> [Supplied material]:
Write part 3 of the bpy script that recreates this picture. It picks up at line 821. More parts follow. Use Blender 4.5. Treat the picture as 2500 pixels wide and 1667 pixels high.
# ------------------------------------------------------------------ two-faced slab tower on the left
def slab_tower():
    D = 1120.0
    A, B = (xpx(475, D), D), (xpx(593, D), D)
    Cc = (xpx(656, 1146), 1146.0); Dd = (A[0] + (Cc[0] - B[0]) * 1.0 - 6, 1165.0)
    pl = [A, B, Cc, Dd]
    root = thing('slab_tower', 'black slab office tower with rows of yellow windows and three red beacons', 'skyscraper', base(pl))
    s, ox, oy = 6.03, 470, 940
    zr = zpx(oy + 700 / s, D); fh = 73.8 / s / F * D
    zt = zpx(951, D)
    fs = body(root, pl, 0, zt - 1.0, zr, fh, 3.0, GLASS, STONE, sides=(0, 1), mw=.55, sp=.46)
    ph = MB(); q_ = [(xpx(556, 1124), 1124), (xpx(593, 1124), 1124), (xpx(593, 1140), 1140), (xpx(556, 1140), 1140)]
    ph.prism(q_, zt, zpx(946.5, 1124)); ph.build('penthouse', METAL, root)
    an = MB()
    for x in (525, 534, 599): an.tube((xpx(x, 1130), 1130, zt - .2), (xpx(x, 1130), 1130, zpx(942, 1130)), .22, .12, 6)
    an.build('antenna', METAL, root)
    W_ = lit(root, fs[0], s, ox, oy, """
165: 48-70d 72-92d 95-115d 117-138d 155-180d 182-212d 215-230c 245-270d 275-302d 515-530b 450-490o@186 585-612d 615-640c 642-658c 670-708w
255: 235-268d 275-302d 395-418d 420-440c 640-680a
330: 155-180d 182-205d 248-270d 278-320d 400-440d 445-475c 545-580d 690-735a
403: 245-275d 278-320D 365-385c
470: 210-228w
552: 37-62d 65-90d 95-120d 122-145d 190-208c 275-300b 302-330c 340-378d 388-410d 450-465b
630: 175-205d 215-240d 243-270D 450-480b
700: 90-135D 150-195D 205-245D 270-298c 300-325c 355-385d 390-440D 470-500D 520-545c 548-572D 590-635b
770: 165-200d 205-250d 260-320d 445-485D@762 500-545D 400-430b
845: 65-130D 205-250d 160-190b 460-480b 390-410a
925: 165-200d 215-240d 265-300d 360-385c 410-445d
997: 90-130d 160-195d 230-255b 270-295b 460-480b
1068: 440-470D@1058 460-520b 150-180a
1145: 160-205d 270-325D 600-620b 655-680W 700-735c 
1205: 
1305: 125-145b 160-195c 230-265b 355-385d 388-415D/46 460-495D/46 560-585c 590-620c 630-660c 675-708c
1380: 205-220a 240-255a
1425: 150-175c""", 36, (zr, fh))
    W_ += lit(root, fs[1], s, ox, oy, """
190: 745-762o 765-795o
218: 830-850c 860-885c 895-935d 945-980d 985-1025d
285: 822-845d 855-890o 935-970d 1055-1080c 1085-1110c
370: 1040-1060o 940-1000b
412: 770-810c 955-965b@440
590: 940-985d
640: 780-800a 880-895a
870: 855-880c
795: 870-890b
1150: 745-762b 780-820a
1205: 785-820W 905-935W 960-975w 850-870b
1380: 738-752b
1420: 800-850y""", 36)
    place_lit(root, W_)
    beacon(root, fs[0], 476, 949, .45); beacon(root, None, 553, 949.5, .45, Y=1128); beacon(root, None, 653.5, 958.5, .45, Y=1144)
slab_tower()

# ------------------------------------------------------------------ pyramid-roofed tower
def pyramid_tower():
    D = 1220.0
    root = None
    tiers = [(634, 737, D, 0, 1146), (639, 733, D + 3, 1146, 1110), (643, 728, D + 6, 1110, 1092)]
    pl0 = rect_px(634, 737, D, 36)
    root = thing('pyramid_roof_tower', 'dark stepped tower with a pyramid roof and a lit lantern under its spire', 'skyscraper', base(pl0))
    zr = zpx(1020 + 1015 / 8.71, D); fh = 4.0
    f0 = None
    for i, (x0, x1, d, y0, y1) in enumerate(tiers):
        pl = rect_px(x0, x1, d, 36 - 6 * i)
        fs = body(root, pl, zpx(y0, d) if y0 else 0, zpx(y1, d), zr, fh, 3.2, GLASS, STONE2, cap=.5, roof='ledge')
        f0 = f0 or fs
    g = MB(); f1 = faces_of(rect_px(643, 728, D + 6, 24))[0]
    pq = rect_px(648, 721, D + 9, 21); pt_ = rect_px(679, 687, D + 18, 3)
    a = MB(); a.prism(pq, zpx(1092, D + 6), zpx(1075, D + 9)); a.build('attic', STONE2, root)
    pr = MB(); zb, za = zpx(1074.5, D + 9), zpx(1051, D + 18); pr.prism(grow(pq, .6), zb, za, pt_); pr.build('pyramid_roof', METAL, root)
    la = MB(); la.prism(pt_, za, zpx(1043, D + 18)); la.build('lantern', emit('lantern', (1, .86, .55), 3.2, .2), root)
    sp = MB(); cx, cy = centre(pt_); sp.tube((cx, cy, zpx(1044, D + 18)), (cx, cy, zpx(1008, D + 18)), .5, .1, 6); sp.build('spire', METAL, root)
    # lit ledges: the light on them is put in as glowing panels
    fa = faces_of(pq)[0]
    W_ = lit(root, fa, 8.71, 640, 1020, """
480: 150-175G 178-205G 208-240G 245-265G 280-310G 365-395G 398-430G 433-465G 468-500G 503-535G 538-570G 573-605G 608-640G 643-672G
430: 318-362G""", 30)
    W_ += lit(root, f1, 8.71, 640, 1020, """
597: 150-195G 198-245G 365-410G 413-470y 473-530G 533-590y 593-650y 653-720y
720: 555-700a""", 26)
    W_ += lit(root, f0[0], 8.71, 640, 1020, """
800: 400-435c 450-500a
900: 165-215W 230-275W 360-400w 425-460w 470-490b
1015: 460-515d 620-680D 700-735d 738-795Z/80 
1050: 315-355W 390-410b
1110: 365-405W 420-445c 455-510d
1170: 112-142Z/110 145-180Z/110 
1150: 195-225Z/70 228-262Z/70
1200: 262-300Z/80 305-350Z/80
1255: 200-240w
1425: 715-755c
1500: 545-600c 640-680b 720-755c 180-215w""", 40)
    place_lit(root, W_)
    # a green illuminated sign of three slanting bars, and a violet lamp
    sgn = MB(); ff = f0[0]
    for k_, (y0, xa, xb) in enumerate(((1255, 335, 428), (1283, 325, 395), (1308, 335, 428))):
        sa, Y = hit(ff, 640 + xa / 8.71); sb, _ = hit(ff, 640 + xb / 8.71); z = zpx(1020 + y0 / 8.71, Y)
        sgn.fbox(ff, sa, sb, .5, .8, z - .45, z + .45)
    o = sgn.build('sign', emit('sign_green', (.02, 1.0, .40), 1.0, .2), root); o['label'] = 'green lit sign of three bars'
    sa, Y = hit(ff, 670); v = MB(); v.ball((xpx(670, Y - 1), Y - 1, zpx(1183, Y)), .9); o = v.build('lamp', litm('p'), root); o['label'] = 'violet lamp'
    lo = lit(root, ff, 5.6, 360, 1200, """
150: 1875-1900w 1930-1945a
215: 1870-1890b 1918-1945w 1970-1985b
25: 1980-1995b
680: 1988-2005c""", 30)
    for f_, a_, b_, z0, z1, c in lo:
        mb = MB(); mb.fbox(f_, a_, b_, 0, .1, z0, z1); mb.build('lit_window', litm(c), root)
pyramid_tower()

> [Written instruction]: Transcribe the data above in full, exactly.

> [Finished task]:
Write part 3 of the bpy script that recreates this picture. It picks up at line 821. More parts follow. Use Blender 4.5. Treat the picture as 2500 pixels wide and 1667 pixels high.
# ------------------------------------------------------------------ two-faced slab tower on the left
def slab_tower():
    D = 1120.0
    A, B = (xpx(475, D), D), (xpx(593, D), D)
    Cc = (xpx(656, 1146), 1146.0); Dd = (A[0] + (Cc[0] - B[0]) * 1.0 - 6, 1165.0)
    pl = [A, B, Cc, Dd]
    root = thing('slab_tower', 'black slab office tower with rows of yellow windows and three red beacons', 'skyscraper', base(pl))
    s, ox, oy = 6.03, 470, 940
    zr = zpx(oy + 700 / s, D); fh = 73.8 / s / F * D
    zt = zpx(951, D)
    fs = body(root, pl, 0, zt - 1.0, zr, fh, 3.0, GLASS, STONE, sides=(0, 1), mw=.55, sp=.46)
    ph = MB(); q_ = [(xpx(556, 1124), 1124), (xpx(593, 1124), 1124), (xpx(593, 1140), 1140), (xpx(556, 1140), 1140)]
    ph.prism(q_, zt, zpx(946.5, 1124)); ph.build('penthouse', METAL, root)
    an = MB()
    for x in (525, 534, 599): an.tube((xpx(x, 1130), 1130, zt - .2), (xpx(x, 1130), 1130, zpx(942, 1130)), .22, .12, 6)
    an.build('antenna', METAL, root)
    W_ = lit(root, fs[0], s, ox, oy, """
165: 48-70d 72-92d 95-115d 117-138d 155-180d 182-212d 215-230c 245-270d 275-302d 515-530b 450-490o@186 585-612d 615-640c 642-658c 670-708w
255: 235-268d 275-302d 395-418d 420-440c 640-680a
330: 155-180d 182-205d 248-270d 278-320d 400-440d 445-475c 545-580d 690-735a
403: 245-275d 278-320D 365-385c
470: 210-228w
552: 37-62d 65-90d 95-120d 122-145d 190-208c 275-300b 302-330c 340-378d 388-410d 450-465b
630: 175-205d 215-240d 243-270D 450-480b
700: 90-135D 150-195D 205-245D 270-298c 300-325c 355-385d 390-440D 470-500D 520-545c 548-572D 590-635b
770: 165-200d 205-250d 260-320d 445-485D@762 500-545D 400-430b
845: 65-130D 205-250d 160-190b 460-480b 390-410a
925: 165-200d 215-240d 265-300d 360-385c 410-445d
997: 90-130d 160-195d 230-255b 270-295b 460-480b
1068: 440-470D@1058 460-520b 150-180a
1145: 160-205d 270-325D 600-620b 655-680W 700-735c 
1205: 
1305: 125-145b 160-195c 230-265b 355-385d 388-415D/46 460-495D/46 560-585c 590-620c 630-660c 675-708c
1380: 205-220a 240-255a
1425: 150-175c""", 36, (zr, fh))
    W_ += lit(root, fs[1], s, ox, oy, """
190: 745-762o 765-795o
218: 830-850c 860-885c 895-935d 945-980d 985-1025d
285: 822-845d 855-890o 935-970d 1055-1080c 1085-1110c
370: 1040-1060o 940-1000b
412: 770-810c 955-965b@440
590: 940-985d
640: 780-800a 880-895a
870: 855-880c
795: 870-890b
1150: 745-762b 780-820a
1205: 785-820W 905-935W 960-975w 850-870b
1380: 738-752b
1420: 800-850y""", 36)
    place_lit(root, W_)
    beacon(root, fs[0], 476, 949, .45); beacon(root, None, 553, 949.5, .45, Y=1128); beacon(root, None, 653.5, 958.5, .45, Y=1144)
slab_tower()

# ------------------------------------------------------------------ pyramid-roofed tower
def pyramid_tower():
    D = 1220.0
    root = None
    tiers = [(634, 737, D, 0, 1146), (639, 733, D + 3, 1146, 1110), (643, 728, D + 6, 1110, 1092)]
    pl0 = rect_px(634, 737, D, 36)
    root = thing('pyramid_roof_tower', 'dark stepped tower with a pyramid roof and a lit lantern under its spire', 'skyscraper', base(pl0))
    zr = zpx(1020 + 1015 / 8.71, D); fh = 4.0
    f0 = None
    for i, (x0, x1, d, y0, y1) in enumerate(tiers):
        pl = rect_px(x0, x1, d, 36 - 6 * i)
        fs = body(root, pl, zpx(y0, d) if y0 else 0, zpx(y1, d), zr, fh, 3.2, GLASS, STONE2, cap=.5, roof='ledge')
        f0 = f0 or fs
    g = MB(); f1 = faces_of(rect_px(643, 728, D + 6, 24))[0]
    pq = rect_px(648, 721, D + 9, 21); pt_ = rect_px(679, 687, D + 18, 3)
    a = MB(); a.prism(pq, zpx(1092, D + 6), zpx(1075, D + 9)); a.build('attic', STONE2, root)
    pr = MB(); zb, za = zpx(1074.5, D + 9), zpx(1051, D + 18); pr.prism(grow(pq, .6), zb, za, pt_); pr.build('pyramid_roof', METAL, root)
    la = MB(); la.prism(pt_, za, zpx(1043, D + 18)); la.build('lantern', emit('lantern', (1, .86, .55), 3.2, .2), root)
    sp = MB(); cx, cy = centre(pt_); sp.tube((cx, cy, zpx(1044, D + 18)), (cx, cy, zpx(1008, D + 18)), .5, .1, 6); sp.build('spire', METAL, root)
    # lit ledges: the light on them is put in as glowing panels
    fa = faces_of(pq)[0]
    W_ = lit(root, fa, 8.71, 640, 1020, """
480: 150-175G 178-205G 208-240G 245-265G 280-310G 365-395G 398-430G 433-465G 468-500G 503-535G 538-570G 573-605G 608-640G 643-672G
430: 318-362G""", 30)
    W_ += lit(root, f1, 8.71, 640, 1020, """
597: 150-195G 198-245G 365-410G 413-470y 473-530G 533-590y 593-650y 653-720y
720: 555-700a""", 26)
    W_ += lit(root, f0[0], 8.71, 640, 1020, """
800: 400-435c 450-500a
900: 165-215W 230-275W 360-400w 425-460w 470-490b
1015: 460-515d 620-680D 700-735d 738-795Z/80 
1050: 315-355W 390-410b
1110: 365-405W 420-445c 455-510d
1170: 112-142Z/110 145-180Z/110 
1150: 195-225Z/70 228-262Z/70
1200: 262-300Z/80 305-350Z/80
1255: 200-240w
1425: 715-755c
1500: 545-600c 640-680b 720-755c 180-215w""", 40)
    place_lit(root, W_)
    # a green illuminated sign of three slanting bars, and a violet lamp
    sgn = MB(); ff = f0[0]
    for k_, (y0, xa, xb) in enumerate(((1255, 335, 428), (1283, 325, 395), (1308, 335, 428))):
        sa, Y = hit(ff, 640 + xa / 8.71); sb, _ = hit(ff, 640 + xb / 8.71); z = zpx(1020 + y0 / 8.71, Y)
        sgn.fbox(ff, sa, sb, .5, .8, z - .45, z + .45)
    o = sgn.build('sign', emit('sign_green', (.02, 1.0, .40), 1.0, .2), root); o['label'] = 'green lit sign of three bars'
    sa, Y = hit(ff, 670); v = MB(); v.ball((xpx(670, Y - 1), Y - 1, zpx(1183, Y)), .9); o = v.build('lamp', litm('p'), root); o['label'] = 'violet lamp'
    lo = lit(root, ff, 5.6, 360, 1200, """
150: 1875-1900w 1930-1945a
215: 1870-1890b 1918-1945w 1970-1985b
25: 1980-1995b
680: 1988-2005c""", 30)
    for f_, a_, b_, z0, z1, c in lo:
        mb = MB(); mb.fbox(f_, a_, b_, 0, .1, z0, z1); mb.build('lit_window', litm(c), root)
pyramid_tower()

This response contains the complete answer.